DATASET RECORDS:
_ _ _ _ _
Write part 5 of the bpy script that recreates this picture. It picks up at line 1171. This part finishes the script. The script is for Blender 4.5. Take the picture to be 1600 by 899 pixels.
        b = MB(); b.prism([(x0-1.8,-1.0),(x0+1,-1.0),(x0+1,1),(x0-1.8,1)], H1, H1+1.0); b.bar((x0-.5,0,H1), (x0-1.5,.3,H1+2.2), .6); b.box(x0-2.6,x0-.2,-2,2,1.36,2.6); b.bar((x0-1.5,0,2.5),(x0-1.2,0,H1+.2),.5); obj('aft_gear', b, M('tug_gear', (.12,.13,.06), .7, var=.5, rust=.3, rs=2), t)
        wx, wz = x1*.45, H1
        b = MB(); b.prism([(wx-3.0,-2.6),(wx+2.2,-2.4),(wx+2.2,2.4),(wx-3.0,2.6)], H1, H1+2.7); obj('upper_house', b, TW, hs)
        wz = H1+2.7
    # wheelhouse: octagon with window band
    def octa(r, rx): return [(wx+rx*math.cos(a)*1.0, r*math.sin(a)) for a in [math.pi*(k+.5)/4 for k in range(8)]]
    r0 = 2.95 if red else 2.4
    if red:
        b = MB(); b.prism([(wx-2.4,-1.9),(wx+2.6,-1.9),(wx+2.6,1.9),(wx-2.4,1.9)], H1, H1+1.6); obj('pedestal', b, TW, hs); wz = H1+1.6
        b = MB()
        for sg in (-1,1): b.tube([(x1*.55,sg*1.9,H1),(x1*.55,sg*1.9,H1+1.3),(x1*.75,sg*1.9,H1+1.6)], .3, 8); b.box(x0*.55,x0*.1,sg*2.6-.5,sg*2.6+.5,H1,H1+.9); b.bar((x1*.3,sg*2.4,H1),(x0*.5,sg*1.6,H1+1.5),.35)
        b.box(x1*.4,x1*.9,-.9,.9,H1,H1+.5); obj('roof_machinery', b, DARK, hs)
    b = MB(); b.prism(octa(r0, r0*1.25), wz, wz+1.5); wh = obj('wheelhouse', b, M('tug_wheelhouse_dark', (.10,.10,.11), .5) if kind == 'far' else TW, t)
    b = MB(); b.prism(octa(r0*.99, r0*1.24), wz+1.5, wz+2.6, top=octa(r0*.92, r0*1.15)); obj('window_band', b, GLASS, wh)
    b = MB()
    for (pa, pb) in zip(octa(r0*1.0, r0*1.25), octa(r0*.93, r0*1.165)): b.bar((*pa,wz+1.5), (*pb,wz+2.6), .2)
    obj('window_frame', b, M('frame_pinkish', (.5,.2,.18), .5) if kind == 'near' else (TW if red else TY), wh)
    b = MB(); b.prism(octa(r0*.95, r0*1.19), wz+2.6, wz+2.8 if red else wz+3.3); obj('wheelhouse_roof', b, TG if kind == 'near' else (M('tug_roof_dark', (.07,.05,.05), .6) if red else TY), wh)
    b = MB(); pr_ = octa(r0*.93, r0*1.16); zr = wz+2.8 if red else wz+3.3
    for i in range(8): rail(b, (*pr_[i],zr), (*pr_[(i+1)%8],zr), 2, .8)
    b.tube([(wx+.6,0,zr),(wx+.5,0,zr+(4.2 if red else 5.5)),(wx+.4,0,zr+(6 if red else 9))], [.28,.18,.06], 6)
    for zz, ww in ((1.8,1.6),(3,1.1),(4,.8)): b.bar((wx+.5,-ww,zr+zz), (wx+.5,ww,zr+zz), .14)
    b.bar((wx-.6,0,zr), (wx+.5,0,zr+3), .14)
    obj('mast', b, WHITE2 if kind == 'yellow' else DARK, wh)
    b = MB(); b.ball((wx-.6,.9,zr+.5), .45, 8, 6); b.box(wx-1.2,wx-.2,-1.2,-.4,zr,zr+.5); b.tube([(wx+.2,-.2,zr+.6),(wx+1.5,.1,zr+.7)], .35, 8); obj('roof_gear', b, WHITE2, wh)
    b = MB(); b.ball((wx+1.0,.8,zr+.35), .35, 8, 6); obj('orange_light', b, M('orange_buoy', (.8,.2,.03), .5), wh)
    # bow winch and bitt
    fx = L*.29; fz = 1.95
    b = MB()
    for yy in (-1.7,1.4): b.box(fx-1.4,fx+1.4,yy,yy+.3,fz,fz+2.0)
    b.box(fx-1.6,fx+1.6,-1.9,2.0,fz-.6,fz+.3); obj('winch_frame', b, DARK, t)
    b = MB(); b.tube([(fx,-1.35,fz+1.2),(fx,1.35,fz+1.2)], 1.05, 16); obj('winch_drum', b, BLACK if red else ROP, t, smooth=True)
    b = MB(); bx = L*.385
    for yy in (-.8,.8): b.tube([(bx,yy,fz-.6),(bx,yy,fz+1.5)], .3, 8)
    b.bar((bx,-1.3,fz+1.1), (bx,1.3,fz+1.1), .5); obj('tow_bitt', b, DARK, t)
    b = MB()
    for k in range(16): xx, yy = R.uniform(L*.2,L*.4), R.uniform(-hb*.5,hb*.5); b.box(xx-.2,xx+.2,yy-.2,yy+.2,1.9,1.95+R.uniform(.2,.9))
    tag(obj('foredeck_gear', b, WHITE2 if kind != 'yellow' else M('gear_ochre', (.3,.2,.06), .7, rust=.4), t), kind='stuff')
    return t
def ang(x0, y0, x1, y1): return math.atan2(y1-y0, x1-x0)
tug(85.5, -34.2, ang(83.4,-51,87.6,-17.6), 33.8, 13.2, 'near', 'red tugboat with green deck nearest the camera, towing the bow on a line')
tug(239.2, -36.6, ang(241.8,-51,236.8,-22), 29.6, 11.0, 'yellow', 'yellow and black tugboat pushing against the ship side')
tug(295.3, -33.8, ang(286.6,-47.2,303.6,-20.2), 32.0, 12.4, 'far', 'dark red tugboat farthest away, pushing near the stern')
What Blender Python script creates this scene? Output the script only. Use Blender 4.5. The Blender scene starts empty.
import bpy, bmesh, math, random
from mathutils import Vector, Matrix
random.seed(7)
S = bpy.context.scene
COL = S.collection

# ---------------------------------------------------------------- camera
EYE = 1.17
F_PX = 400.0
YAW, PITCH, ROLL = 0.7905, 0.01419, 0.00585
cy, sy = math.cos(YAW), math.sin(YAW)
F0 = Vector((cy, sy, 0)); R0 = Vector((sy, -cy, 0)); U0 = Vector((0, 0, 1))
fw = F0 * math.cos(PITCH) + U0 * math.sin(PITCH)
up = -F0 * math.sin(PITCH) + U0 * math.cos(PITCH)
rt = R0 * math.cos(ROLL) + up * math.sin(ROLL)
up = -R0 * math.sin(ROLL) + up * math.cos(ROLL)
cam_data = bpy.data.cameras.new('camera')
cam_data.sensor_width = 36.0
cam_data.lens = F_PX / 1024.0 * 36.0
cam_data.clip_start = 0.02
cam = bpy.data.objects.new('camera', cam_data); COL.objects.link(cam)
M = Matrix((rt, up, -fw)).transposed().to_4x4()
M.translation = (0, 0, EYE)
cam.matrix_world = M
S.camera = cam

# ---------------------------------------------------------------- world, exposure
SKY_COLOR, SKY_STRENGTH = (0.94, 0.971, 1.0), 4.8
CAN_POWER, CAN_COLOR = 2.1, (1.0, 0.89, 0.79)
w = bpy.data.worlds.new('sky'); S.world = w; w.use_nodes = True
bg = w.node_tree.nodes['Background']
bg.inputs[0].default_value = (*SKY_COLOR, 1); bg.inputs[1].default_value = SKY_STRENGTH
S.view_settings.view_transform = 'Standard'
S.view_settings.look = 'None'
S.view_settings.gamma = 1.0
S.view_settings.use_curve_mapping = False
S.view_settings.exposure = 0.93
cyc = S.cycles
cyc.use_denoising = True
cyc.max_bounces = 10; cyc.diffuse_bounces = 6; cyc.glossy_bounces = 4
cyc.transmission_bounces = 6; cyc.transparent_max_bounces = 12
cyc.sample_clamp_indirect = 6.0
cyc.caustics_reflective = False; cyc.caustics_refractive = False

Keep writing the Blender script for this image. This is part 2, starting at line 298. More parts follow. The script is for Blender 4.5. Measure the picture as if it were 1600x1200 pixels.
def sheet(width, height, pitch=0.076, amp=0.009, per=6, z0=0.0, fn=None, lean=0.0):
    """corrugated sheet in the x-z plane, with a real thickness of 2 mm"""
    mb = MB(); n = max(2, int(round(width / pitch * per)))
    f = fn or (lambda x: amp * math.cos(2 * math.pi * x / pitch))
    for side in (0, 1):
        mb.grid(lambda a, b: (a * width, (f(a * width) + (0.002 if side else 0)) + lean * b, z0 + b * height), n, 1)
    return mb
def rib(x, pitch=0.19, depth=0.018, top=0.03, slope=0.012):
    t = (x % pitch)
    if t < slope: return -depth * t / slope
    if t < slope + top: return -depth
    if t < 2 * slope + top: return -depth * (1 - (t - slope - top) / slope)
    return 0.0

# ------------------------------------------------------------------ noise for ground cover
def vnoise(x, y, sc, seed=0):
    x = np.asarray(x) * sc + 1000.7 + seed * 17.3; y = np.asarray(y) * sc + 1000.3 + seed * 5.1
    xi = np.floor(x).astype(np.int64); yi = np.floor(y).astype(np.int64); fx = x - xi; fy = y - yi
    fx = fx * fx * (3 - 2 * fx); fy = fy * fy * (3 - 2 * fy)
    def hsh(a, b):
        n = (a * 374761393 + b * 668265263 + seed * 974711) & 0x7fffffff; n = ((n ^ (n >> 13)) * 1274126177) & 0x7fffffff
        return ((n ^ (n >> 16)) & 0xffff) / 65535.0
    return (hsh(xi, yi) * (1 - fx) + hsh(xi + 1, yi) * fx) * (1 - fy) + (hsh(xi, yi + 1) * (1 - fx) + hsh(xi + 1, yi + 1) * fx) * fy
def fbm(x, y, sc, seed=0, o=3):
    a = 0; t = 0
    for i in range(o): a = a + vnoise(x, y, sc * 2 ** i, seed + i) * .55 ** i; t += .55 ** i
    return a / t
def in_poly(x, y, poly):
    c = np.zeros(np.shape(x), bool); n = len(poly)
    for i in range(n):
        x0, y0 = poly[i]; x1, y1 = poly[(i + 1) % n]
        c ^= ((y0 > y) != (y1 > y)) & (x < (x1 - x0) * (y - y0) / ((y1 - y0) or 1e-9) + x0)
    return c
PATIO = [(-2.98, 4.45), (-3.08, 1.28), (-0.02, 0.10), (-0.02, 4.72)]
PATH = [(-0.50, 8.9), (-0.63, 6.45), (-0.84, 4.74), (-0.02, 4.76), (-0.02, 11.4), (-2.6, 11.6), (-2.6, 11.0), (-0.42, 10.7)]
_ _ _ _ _
PROBLEM TO SOLVE:
Extract the lines from the line with "What Blender Python" to the line with "COL = S.collection", inclusive, reproducing them exactly and leaving out every other line.

RESULT OF THE EXERCISE:
What Blender Python script creates this scene? Output the script only. Use Blender 4.5. The Blender scene starts empty.
import bpy, bmesh, math, random
from mathutils import Vector, Matrix
random.seed(7)
S = bpy.context.scene
COL = S.collection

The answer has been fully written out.